Here Dr. Flores spends time both acknowledging her own privileges and expressing her alliance to those whom are more marginalized than her as primary factors in keeping the
feminist movement strong. Standing inline with Audre Lorde’s perspective, the most marginalized voices should be the ones that are most centralized within a movement. Similarly, it is imperative for those with privilege to harness its power and have the dialogues that need to be had with those in their social circles who are under the influence of the White Supremacist Capitalist Patriarchy. However, this has to be done simultaneously without taking stage presence away from the most oppressed members of the movement. As someone who wants to be an ally yet is concerned about my inability to fully empathize with the struggles of women of color, trans women, and other marginalized individuals, I found Dr. Flores’ statement to be affirming and inspiring. I personally am of the belief that intersectionality is key to building momentum within the feminist movement and thus, it is reassuring to think that directing my focus towards drawing others into the spotlight and using the platform that I have due to my privileges will be productive towards the accomplishments of the movement.

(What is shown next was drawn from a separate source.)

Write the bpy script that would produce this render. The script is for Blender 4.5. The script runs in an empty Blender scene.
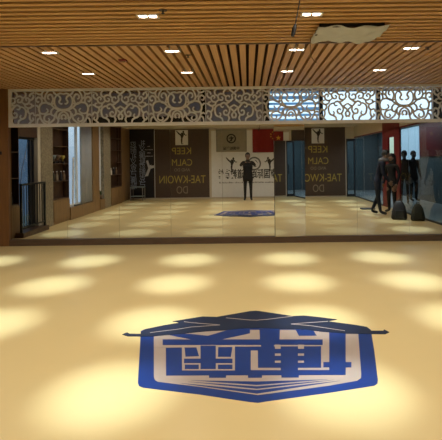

*To hear more about Alma Flores’ thoughts on intersectionalism see audio clip below*
Final Thoughts
While understanding the importance of more accurate and more diverse representations of women of color within the media, Alma Flores also expresses the belief that it is equally important for immigrants and students of color to have representations of people of color in successful and powerful positions within their real lives. This is why she sought after obtaining a position as a professor and a mentor: to show her students that achievement is possible in a society that will try to systematically oppress you. Her passion and charisma for supporting intersectional feminism is truly inspiring and I was grateful to have multiple moments during the span of the interview in which I had deep revelations of my privilege and of the work I need to do in order to be the best ally that I can be.